Generics like list[int] or dict[str, float] are handled by extracting the origin type (e.g., list) and the argument types (e.g., int). The engine recursively calls to_literal_type to build the nested Flyte LiteralType.

# Example of nested type resolution in tests/flyte/type_engine/test_type_engine.py
t = typing.Dict[str, typing.List[typing.Dict[str, timedelta]]]
lt = TypeEngine.to_literal_type(t)
# The engine builds a Map -> Collection -> Map -> Duration structure

LiteralsResolver and Remote Execution

When working with FlyteRemote or raw LiteralMap objects, the LiteralsResolver class provides a high-level interface for lazy deserialization. It allows you to access elements of a map as native Python objects by providing type hints.

# Found in src/flyte/types/_type_engine.py
resolver = LiteralsResolver(literals={'x': some_literal}, variable_map=var_map)
# Lazy conversion with type hint
val = await resolver.get('x', as_type=int)

The LiteralsResolver caches converted values in _native_values to ensure that subsequent accesses do not repeat the transformation logic.

Architecture Constraints and Limitations

The implementation in src/flyte/types/_type_engine.py enforces several strict rules to ensure compatibility with the Flyte platform:

  • Untyped Tuples: The to_literal_checks method explicitly forbids untyped tuples. Users must use typing.Tuple[int, str] or NamedTuple to provide explicit schemas.
  • Enum Restrictions: Flyte primarily supports string-valued Enums.
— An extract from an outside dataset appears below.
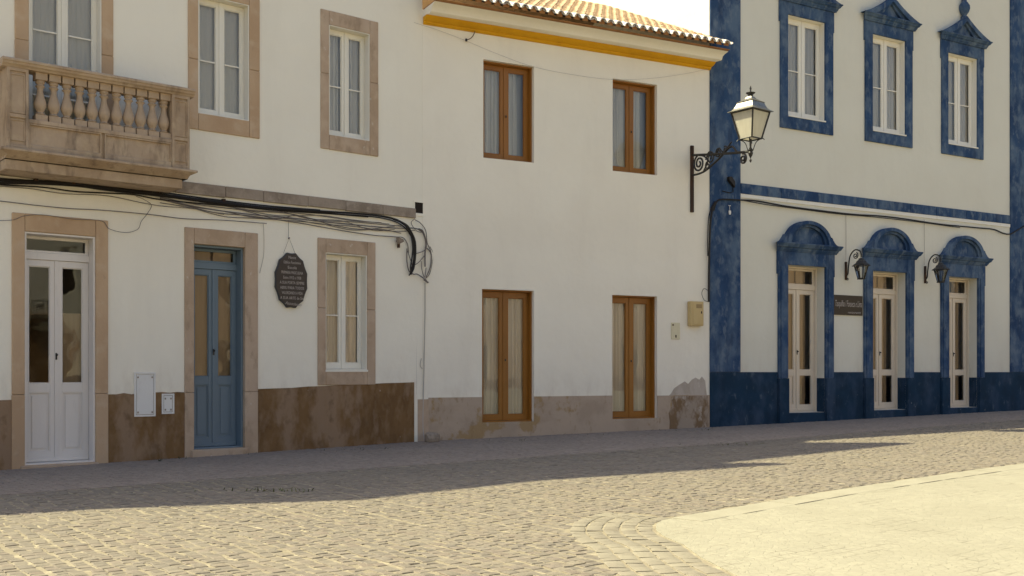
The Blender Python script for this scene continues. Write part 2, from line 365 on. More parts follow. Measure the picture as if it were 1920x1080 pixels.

The _ENUM_TRANSFORMER handles these, but integer-valued Enums may fail if they do not adhere to the expected IDL structure.
  • Lazy Loading: To minimize startup overhead, the engine uses lazy_import_transformers() to load heavyweight plugins (like DataFrames or Pytorch) only when a transformation is actually requested. This is protected by a lazy_import_lock to prevent race conditions during concurrent type resolution.
  • Type Assertions: If transformer.type_assertions_enabled is true, the engine calls transformer.assert_type before serialization to catch type mismatches early in the Python layer.